Cameron also said: "I see a country with entrepreneurs everywhere bringing their ideas to life." Earlier in the conference, a real live entrepreneur was applauded. Sandy Campbell, 53, is where he is in spite of his schooling, not because of it. Sandy runs Working Rite. It matches a craftsman working as a one-man band with a young person in danger of becoming a Neet (not in education, employment or training). It's a six-month work placement. The young person earns a basic wage; it costs the tradesman or woman nothing. Often, the result is a permanent apprenticeship. The Conservatives like Sandy. If they want to see more social entrepreneurs like him, they need to accept that a diversity of approaches to learning is what will bring out the best in children. And that's all that really counts.

Okonedo's understated masterclass in criminality

Watching television for the past five nights has been a bit like tightening a barbed wire belt a notch or two every evening at nine. The second series of Criminal Justice has focused on psychological and sexual abuse, also known as domestic violence. With relentless accuracy it has shown how ignorance of the way in which a perpetrator of domestic violence psychologically imprisons his victim leads to further injustice, not least for the children in the family.

Years ago, when there were only three television channels, Criminal Justice, finely written by Peter Moffatt, might have had the same impact as Cathy Come Home had on the recognition of the plight of the homeless. But not today.

The acting has been superb. Maxine Peake, who plays Juliet Miller, accused of murdering her husband, is tipped by a number of critics for a Bafta. Good as she was, she always seemed to me to be "acting". In contrast, Sophie Okonedo who plays Jack Woolf, a driven and caring solicitor, gave her character a lifetime of experiences, and all without saying very much at all. That's a masterclass.

Authors' tales from the dark side of the office

Why is it always the women who are required to read the "how to" guide books, while the men just get on with doing it, the way they've always done it? Claire Damken Brown and Audrey Nelson have written yet another instruction manual on how to be a woman in a man's world. Code Switching: How To Talk So Men Will Listen is intended as a "travel guide ... to another country with another culture" (i.e. the office).

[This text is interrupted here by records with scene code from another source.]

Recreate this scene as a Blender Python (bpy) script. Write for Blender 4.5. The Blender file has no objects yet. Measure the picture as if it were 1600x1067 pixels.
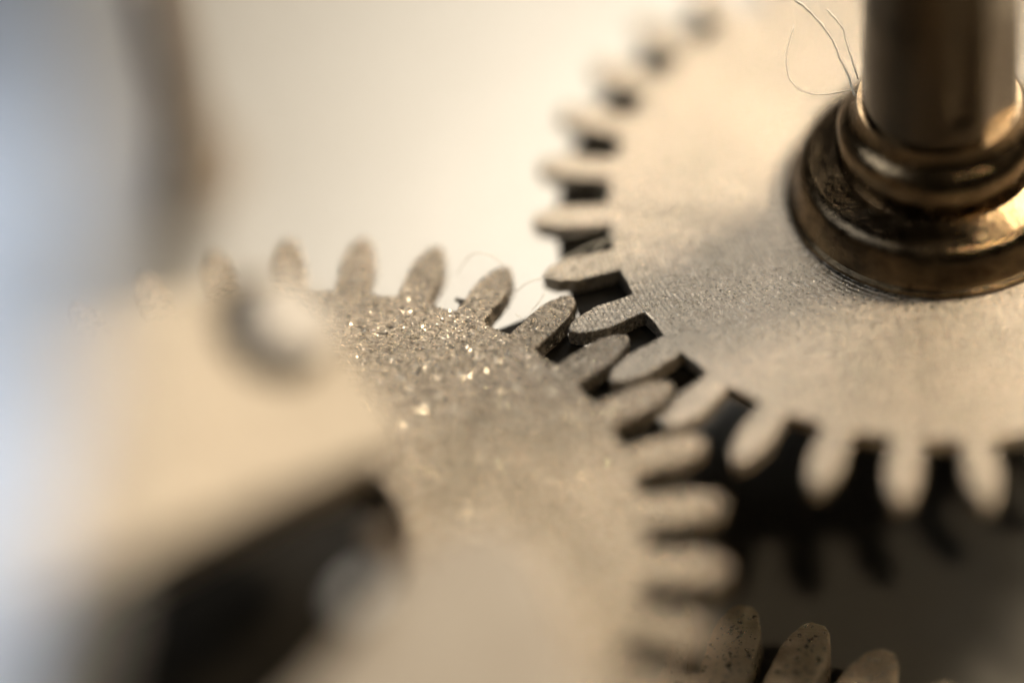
import bpy, bmesh, math, random
from mathutils import Vector, Matrix

# One Blender unit is one millimetre: a macro view into a small gear train.
scene = bpy.context.scene
C = scene.collection
random.seed(7)

# ---------------------------------------------------------------- camera
cam_data = bpy.data.cameras.new('camera')
cam = bpy.data.objects.new('camera', cam_data)
C.objects.link(cam)
cam.matrix_world = Matrix((
    (0.993797, 0.0,       0.111208,  6.9505),
    (0.075295, 0.735918, -0.672870, -42.0544),
    (-0.081840, 0.677070, 0.731354, 45.7096),
    (0, 0, 0, 1)))
cam_data.sensor_width = 36
cam_data.lens = 112.5
cam_data.clip_start = 1.0
cam_data.clip_end = 2000
cam_data.dof.use_dof = True
cam_data.dof.focus_distance = 62.85
cam_data.dof.aperture_fstop = 0.0108      # wide open macro lens, pupil about 7.5 mm
cam_data.dof.aperture_blades = 0
scene.camera = cam

# ---------------------------------------------------------------- light
world = bpy.data.worlds.new('World')
scene.world = world
world.use_nodes = True
bg = world.node_tree.nodes['Background']
bg.inputs[0].default_value = (1.0, 0.86, 0.66, 1)
bg.inputs[1].default_value = 0.02


def area_lamp(name, loc, target, sx, sy, radiance, col):
    d = bpy.data.lights.new(name, 'AREA')
    d.shape = 'RECTANGLE'
    d.size, d.size_y = sx, sy
    d.energy = radiance * math.pi * sx * sy
    d.color = col
    o = bpy.data.objects.new(name, d)
    C.objects.link(o)
    o.location = loc
    o.rotation_euler = (Vector(target) - Vector(loc)).to_track_quat('-Z', 'Y').to_euler()
    return o


area_lamp('key_softbox', (12, 84, 92), (0, 6, -3), 66, 50, 7.6, (1.0, 0.965, 0.91))
area_lamp('side_lamp', (88, 56, 100), (4, 0, 0), 26, 26, 96.0, (1.0, 0.86, 0.66))
spot = bpy.data.lights.new('fill_spot', 'SPOT')       # added fill, no such lamp seen: brightens lower gear and base plate
spot.energy = 1.2e7
spot.color = (1.0, 0.86, 0.64)
spot.spot_size = math.radians(4.0)
spot.spot_blend = 1.0
spot.shadow_soft_size = 34
spot_o = bpy.data.objects.new('fill_spot', spot)
C.objects.link(spot_o)
spot_o.location = (72, -44, 94)
spot_o.rotation_euler = (Vector((13.4, -2.8, -5.8)) - spot_o.location).to_track_quat('-Z', 'Y').to_euler()
area_lamp('cool_window', (-84, -24, 86), (-3, -12, 14), 60, 44, 4.2, (0.78, 0.88, 1.0))

vs = scene.view_settings
vs.view_transform = 'Standard'
vs.look = 'None'
vs.exposure = 0.0
vs.gamma = 1.0
vs.use_curve_mapping = False
scene.unit_settings.scale_length = 0.001
scene.cycles.use_denoising = True
scene.cycles.sample_clamp_indirect = 6
scene.cycles.max_bounces = 1


# ---------------------------------------------------------------- materials
def metal(name, col, rough, metallic=1.0, grain=9.0, bump=0.25, dist=0.02, col2=None,
          pits=0.0, pit_scale=6.0, streak=0.0, rough_var=0.12, fleck=0.0, turned=0.0):
    m = bpy.data.materials.new(name)
    m.use_nodes = True
    nt = m.node_tree
    N, L = nt.nodes, nt.links
    p = N['Principled BSDF']
    p.inputs['Metallic'].default_value = metallic
    geo = N.new('ShaderNodeNewGeometry')

    def noise(scale, detail, rgh=0.6, vec=None):
        t = N.new('ShaderNodeTexNoise')
        t.inputs['Scale'].default_value = scale
        t.inputs['Detail'].default_value = detail
        t.inputs['Roughness'].default_value = rgh
        L.new(vec or geo.outputs['Position'], t.inputs['Vector'])
        return t

    def ramp(src, a, b, c0=(0, 0, 0, 1), c1=(1, 1, 1, 1)):
        r = N.new('ShaderNodeValToRGB')
        r.color_ramp.elements[0].position = a
        r.color_ramp.elements[1].position = b
        r.color_ramp.elements[0].color = c0
        r.color_ramp.elements[1].color = c1
        L.new(src, r.inputs[0])
        return r

    def math_node(op, a, b):
        n = N.new('ShaderNodeMath')
        n.operation = op
        for i, x in enumerate((a, b)):
            if isinstance(x, (int, float)):
                n.inputs[i].default_value = x
            else:
                L.new(x, n.inputs[i])
        return n.outputs[0]

    big = noise(0.7, 5)
    c2 = col2 or tuple(x * 0.62 for x in col)
    cr = ramp(big.outputs[0], 0.34, 0.62, (*c2, 1), (*col, 1))
    colour = cr.outputs[0]
    if pits:
        v = noise(pit_scale, 3, 0.7)
        pr = ramp(v.outputs[0], 0.28, 0.42, (0.35, 0.30, 0.26, 1), (1, 1, 1, 1))
        mx = N.new('ShaderNodeMix')
        mx.data_type = 'RGBA'
        mx.blend_type = 'MULTIPLY'
        mx.inputs[0].default_value = pits
        L.new(colour, mx.inputs[6])
        L.new(pr.outputs[0], mx.inputs[7])
        colour = mx.outputs[2]
    L.new(colour, p.inputs['Base Color'])
    fine = noise(grain, 6, 0.72)
    mid = noise(grain * 0.28, 4, 0.6)
    h = math_node('ADD', fine.outputs[0], math_node('MULTIPLY', mid.outputs[0], 1.3))
    if streak:
        mp = N.new('ShaderNodeMapping')
        mp.inputs['Rotation'].default_value = (0, 0, 0.5)
        mp.inputs['Scale'].default_value = (1.2, 26, 26)
        L.new(geo.outputs['Position'], mp.inputs[0])
        st = noise(1.0, 4, 0.6, mp.outputs[0])
        h = math_node('ADD', h, math_node('MULTIPLY', st.outputs[0], streak))
    if turned:      # faint turning marks round the wheel's own axis
        tc = N.new('ShaderNodeTexCoord')
        wv = N.new('ShaderNodeTexWave')
        wv.wave_type = 'RINGS'
        wv.rings_direction = 'Z'
        wv.inputs['Scale'].default_value = 3.2
        wv.inputs['Distortion'].default_value = 2.2
        wv.inputs['Detail'].default_value = 3
        wv.inputs['Detail Scale'].default_value = 1.6
        L.new(tc.outputs['Object'], wv.inputs['Vector'])
        h = math_node('ADD', h, math_node('MULTIPLY', wv.outputs['Fac'], turned))
    b = N.new('ShaderNodeBump')
    if fleck:
        vo = N.new('ShaderNodeTexVoronoi')
        vo.inputs['Scale'].default_value = grain
        L.new(geo.outputs['Position'], vo.inputs['Vector'])
        sub = N.new('ShaderNodeVectorMath')
        sub.operation = 'SUBTRACT'
        sub.inputs[1].default_value = (0.5, 0.5, 0.5)
        L.new(vo.outputs['Color'], sub.inputs[0])
        sc = N.new('ShaderNodeVectorMath')
        sc.operation = 'SCALE'
        sep = N.new('ShaderNodeSeparateXYZ')
        L.new(vo.outputs['Color'], sep.inputs[0])
        sel = N.new('ShaderNodeMapRange')      # one grain in six is tipped far over and glints
        sel.inputs[1].default_value = 0.70
        sel.inputs[2].default_value = 0.80
        sel.inputs[3].default_value = fleck * 0.55
        sel.inputs[4].default_value = fleck * 1.25
        L.new(sep.outputs[2], sel.inputs[0])
        L.new(sel.outputs[0], sc.inputs['Scale'])
        L.new(sub.outputs[0], sc.inputs[0])
        ad = N.new('ShaderNodeVectorMath')
        L.new(geo.outputs['Normal'], ad.inputs[0])
        L.new(sc.outputs[0], ad.inputs[1])
        no = N.new('ShaderNodeVectorMath')
        no.operation = 'NORMALIZE'
        L.new(ad.outputs[0], no.inputs[0])
        L.new(no.outputs[0], b.inputs['Normal'])
    b.inputs['Strength'].default_value = bump
    b.inputs['Distance'].default_value = dist
    L.new(h, b.inputs['Height'])
    L.new(b.outputs[0], p.inputs['Normal'])
    rv = noise(grain * 0.5, 4)
    rr = N.new('ShaderNodeMapRange')
    rr.inputs[1].default_value = 0.3
    rr.inputs[2].default_value = 0.7
    rr.inputs[3].default_value = max(0.04, rough - rough_var)
    rr.inputs[4].default_value = rough + rough_var
    L.new(rv.outputs[0], rr.inputs[0])
    L.new(rr.outputs[0], p.inputs['Roughness'])
    return m


M_GEAR = metal('matt_gear_brass', (0.64, 0.525, 0.395), 0.28, 0.90, grain=13, bump=0.8, dist=0.05,
               col2=(0.50, 0.415, 0.31), pits=0.2, pit_scale=3, streak=0.4, turned=0.5, fleck=1.0, rough_var=0.2)
M_GEAR2 = metal('satin_gear_nickel', (0.61, 0.515, 0.405), 0.31, 0.90, grain=21, bump=0.6, dist=0.03,
                col2=(0.54, 0.465, 0.365), pits=0.18, pit_scale=3, streak=0.7, turned=0.9, fleck=0.45, rough_var=0.18)
M_COARSE = metal('coarse_cast_gear', (0.80, 0.64, 0.44), 0.34, 0.9, grain=12, bump=0.9, dist=0.06,
                 col2=(0.70, 0.56, 0.40), pits=0.1, pit_scale=9, streak=0.9, fleck=0.5, rough_var=0.15)
M_COLLAR = metal('bronze_collar', (0.36, 0.25, 0.14), 0.18, 1.0, grain=6, bump=0.35, dist=0.035,
                 col2=(0.09, 0.065, 0.04), pits=0.8, pit_scale=3)
M_SHAFT = metal('dark_steel_shaft', (0.085, 0.066, 0.045), 0.17, 1.0, grain=8, bump=0.15, dist=0.02,
                col2=(0.055, 0.043, 0.028))
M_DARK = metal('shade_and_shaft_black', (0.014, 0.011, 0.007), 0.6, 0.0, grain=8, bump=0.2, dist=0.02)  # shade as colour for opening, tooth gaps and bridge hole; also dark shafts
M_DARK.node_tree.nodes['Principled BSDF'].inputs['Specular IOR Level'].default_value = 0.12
M_BRIDGE = metal('sandy_bridge', (0.39, 0.325, 0.245), 0.5, 0.2, grain=8, bump=0.2, dist=0.02,
                 col2=(0.36, 0.295, 0.22))
M_BASE = metal('silvered_base', (0.52, 0.475, 0.405), 0.38, 0.7, grain=2, bump=0.02, dist=0.02,
               col2=(0.50, 0.455, 0.385), rough_var=0.04)
M_STEEL = metal('cool_steel', (0.70, 0.72, 0.76), 0.40, 0.85, grain=5, bump=0.1, dist=0.02,
                col2=(0.66, 0.68, 0.72))
M_BRASS = metal('old_brass', (0.34, 0.26, 0.185), 0.7, 0.5, grain=5, bump=0.1)
M_PIN = metal('pale_pin', (0.60, 0.54, 0.47), 0.55, 0.1, grain=6, bump=0.05)
M_GLINT = metal('white_glint', (0.95, 0.94, 0.92), 0.25, 0.1, grain=6, bump=0.05, rough_var=0.04)  # near-white, hardly metallic: the stud's glint is put into the colour

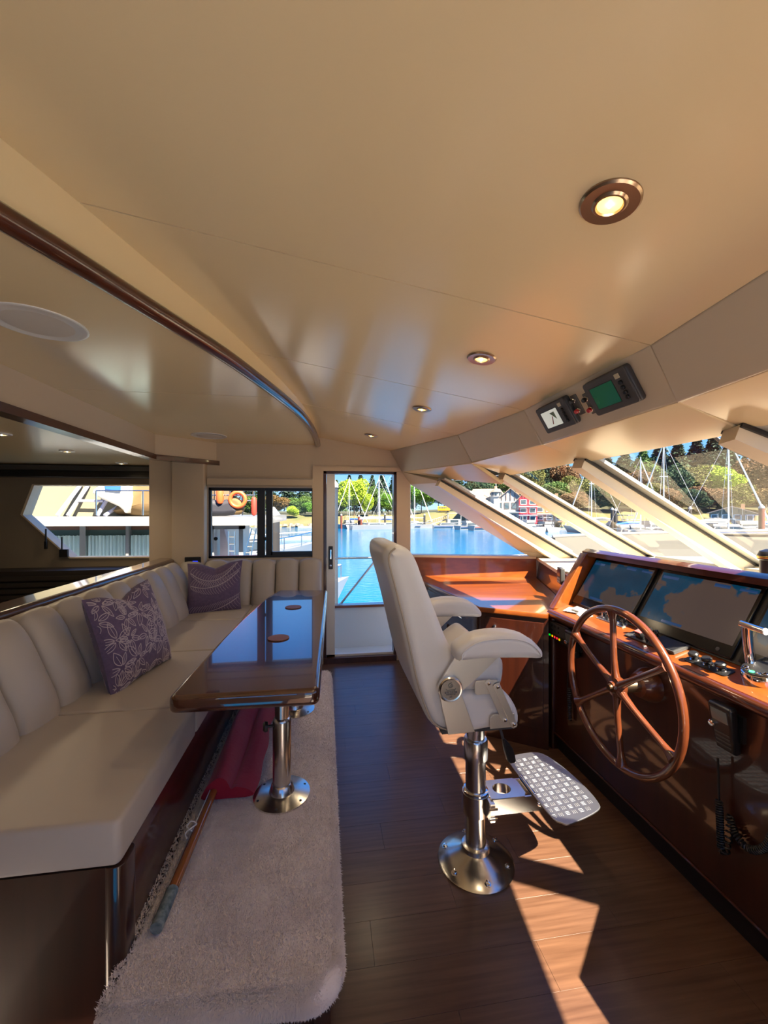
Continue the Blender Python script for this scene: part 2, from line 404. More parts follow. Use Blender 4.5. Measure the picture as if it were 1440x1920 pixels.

According to Brown and Nelson, embracing the stereotype, women play the role of "office mother" while men are more likely to tell the jokes. Miss Nelson says the biggest complaint she has had for 30 years from all professions of women is, "how can I get men to take me seriously?". She says her book is there "to build a bridge in that credibility gap". That's odd. The favourite question of most of the women I know is, "how can I get him to disclose how much he really earns?"

According to Brown and Nelson, women let men talk over them and hijack their best ideas. The two suggest "certain phrases and body language" (half-nelson and a gag?).

"Part of our goal in this book book is to make women more self-conscious," says Nelson. More self-conscious? Now I'm really beginning to think they're working for the other side.

A few too many missed steps on the dancefloor

On the dancefloor, contrition is proving to be a bit of a wobbly three-step. Anton du Beke calls his over-tangerined dance partner, Laila Rouass, "a Paki". Bruce Forsyth says it's a big joke. Then he says it's not. Then he says, it is really – and we all need to "get a sense of humour". Racism is not funny. The word "Paki" carries more baggage than Ryanair.

What's also not a laughing matter is Bruce's other 'ism – his habit on Strictly Come Dancing of constantly joking about his own alleged senility. He might think it's worth a laugh but plenty of other 82-year-olds want to keep their jobs at B&Q, thank you very much. Ageism isn't a help even when it's camouflaged in sequins.